Mayor Zohran Mamdani’s administration says the program will use public sites and private grocery operators to lower costs on staple goods in selected neighborhoods
NEW YORK — New York City is moving forward with a municipal grocery-store program that will test whether public ownership of retail space can help lower the cost of basic food staples in neighborhoods where grocery access and affordability remain persistent concerns.
The program, called N.Y.C. Groceries, is being led by the New York City Economic Development Corporation. The city has committed $70 million in capital funding to support construction and fit-out costs for five grocery stores, one in each borough, with priority given to city-owned sites.
City officials have identified two locations so far. La Marqueta in East Harlem was the first site publicly announced, with a 9,000-square-foot grocery store expected to open in 2029. The Peninsula in Hunts Point in the Bronx was later named as the second site and is expected to open earlier, in 2027, as a 20,000-square-foot store within a larger redevelopment of the former Spofford Juvenile Detention Center.

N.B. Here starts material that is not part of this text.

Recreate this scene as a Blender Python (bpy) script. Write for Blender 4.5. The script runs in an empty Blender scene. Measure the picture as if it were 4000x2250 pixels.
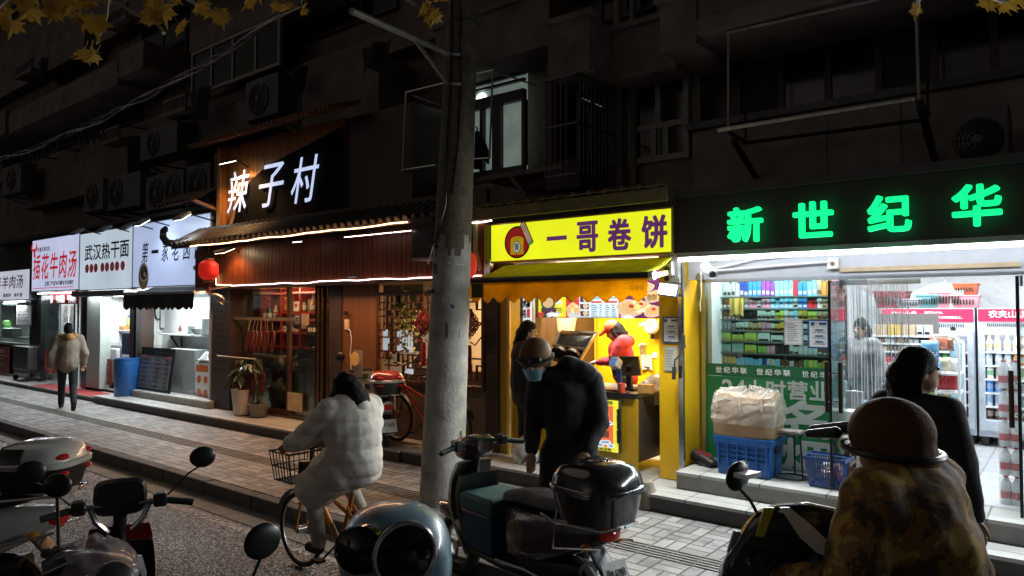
import bpy, math, random
from mathutils import Vector, Matrix, Quaternion
from math import sin, cos, pi, radians
random.seed(7)
SC = bpy.context.scene
COL = SC.collection
V = Vector
# ---------------------------------------------------------------- camera, sky, exposure
FPX, CX, CY = 2780.0, 2000.0, 1125.0          # focal length and centre in photograph pixels
YAW, PITCH = radians(38.5), math.atan((1210 - 1125) / 2780)
CAM = V((0, 0, 2.0))
FW = V((-sin(YAW) * cos(PITCH), cos(YAW) * cos(PITCH), sin(PITCH)))
RT = V((cos(YAW), sin(YAW), 0))
UP = RT.cross(FW)
cd = bpy.data.cameras.new('camera'); cam = bpy.data.objects.new('camera', cd); COL.objects.link(cam)
cd.sensor_width = 36; cd.lens = FPX / 4000 * 36; cd.clip_end = 500; cd.clip_start = 0.05
cam.matrix_world = Matrix.Translation(CAM) @ Matrix((RT, UP, -FW)).transposed().to_4x4()
SC.camera = cam
w = bpy.data.worlds.new('World'); SC.world = w; w.use_nodes = True
nt = w.node_tree; bg = nt.nodes['Background']
sky = nt.nodes.new('ShaderNodeTexSky'); sky.sky_type = 'NISHITA'; sky.sun_disc = False
sky.sun_elevation = radians(4); sky.sun_rotation = radians(200); sky.air_density = 2.0; sky.dust_density = 5
hsv = nt.nodes.new('ShaderNodeHueSaturation'); hsv.inputs['Saturation'].default_value = 0.25
nt.links.new(sky.outputs[0], hsv.inputs['Color']); nt.links.new(hsv.outputs[0], bg.inputs[0])
bg.inputs[1].default_value = 0.021
sl = bpy.data.lights.new('night_glow', 'SUN'); sl.energy = 0.10; sl.angle = radians(40); sl.color = (1, .86, .72)
slo = bpy.data.objects.new('night_glow', sl); COL.objects.link(slo)
slo.rotation_euler = (radians(42), 0, radians(-75))
SC.view_settings.view_transform = 'Standard'; SC.view_settings.look = 'None'
SC.view_settings.exposure = 0; SC.view_settings.gamma = 1
try:
    SC.cycles.max_bounces = 6; SC.cycles.transparent_max_bounces = 24; SC.cycles.use_denoising = True
    SC.cycles.caustics_reflective = False; SC.cycles.caustics_refractive = False
    SC.cycles.sample_clamp_indirect = 4
except Exception: pass

# ---------------------------------------------------------------- from a photograph pixel to a real plane
def ray(u, v): return FW + RT * ((u - CX) / FPX) + UP * ((CY - v) / FPX)
def P(u, v, Y):
    d = ray(u, v); return CAM + d * (Y / d.y)
def PZ(u, v, z):
    d = ray(u, v); return CAM + d * ((z - 2.0) / d.z)
def PX(u, v, x):
    d = ray(u, v); return CAM + d * (x / d.x)
def PD(u, v, d): return CAM + ray(u, v) * d
def R(u0, v0, u1, v1, Y):
    a = P(u0, v0, Y); b = P(u1, v1, Y); return a.x, b.x, b.z, a.z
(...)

Although the proposal has been widely described as a city-owned grocery model, its structure is not a traditional government-operated supermarket system. City materials say New York will select experienced grocery operators through a competitive procurement process while retaining public-interest controls over pricing, affordability, labor standards, operations and reporting.
The initiative comes as grocery costs remain a pressure point for households. The U.S. Department of Agriculture’s April 2026 food-price outlook projected food-at-home prices to rise 2.4% this year, while overall food prices were projected to increase 2.9%.
The broader impact remains uncertain. Five stores cannot determine grocery prices across New York, much less across the United States. Grocery costs are shaped by supply chains, transportation, labor, energy, wholesale markets and weather-related disruptions.
Supporters see the program as a public option for groceries. Business groups and some grocers have raised questions about cost, competition with existing neighborhood retailers and whether a subsidized model can be sustained beyond its pilot phase.